The supply mechanism is encoded into the blockchain protocol. Everyone agrees on the rules (e.g., 50 coins per block, halving every x blocks). They are the only way new coins enter the system. Nodes validate the block and the coinbase reward during consensus. If someone breaks the rule (e.g., tries to reward themselves 100 coins), their block is rejected.
Validating a Transaction vs Mining
Validating a single transaction is lightweight, a quick cryptographic check that any full node can perform. Mining, on the other hand, is intentionally hard: it requires solving a puzzle whose difficulty applies to the entire block, regardless of how many or what kind of transactions it includes. This separation ensures that transactions propagate quickly while only one valid block is added at a time, keeping the blockchain both fast to use and resistant to attacks.
A regular transaction (like Bob sending 1 BTC to Alice) moves coins that already exist from one address to another. The network must validate it to ensure that:
- the sender has sufficient balance,
- the transaction is properly signed, and
- the same coins haven't been spent elsewhere (preventing double spending).
In contrast, a coinbase transaction is special: it creates new coins out of thin air according to protocol rules. This transaction is always the first entry in a newly mined block and is not validated in the same way.

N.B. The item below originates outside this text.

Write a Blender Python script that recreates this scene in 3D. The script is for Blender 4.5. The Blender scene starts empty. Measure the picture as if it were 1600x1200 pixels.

Instead of requiring inputs (like coins being spent), it simply assigns the block reward (say 50 TSC) to the miner's address. The network accepts it because it's part of the consensus rules: miners are allowed to mint a reward for themselves when they successfully add a valid block to the chain.
To prevent abuse, every full node checks that a block contains only one coinbase transaction and that the reward amount is correct (not more than allowed).
In short, regular transactions redistribute existing coins, while the coinbase transaction creates new ones, but both are part of the same cryptographically-linked, consensus-secured block.
Final Remarks
This article covered only the basics. We've walked through the core mechanics that power blockchains: blocks, hashes, proof-of-work mining, and even the first coin creation.
I have skipped over some real-world complexities, such as transaction validation logic and account state management, which could be topics for a future post.
Also, there is much more to explore, of course: peer-to-peer networking, consensus forks, smart contracts, and staking, to mention just a few.
Thanks for joining me on this journey into the ledger beneath the buzzwords.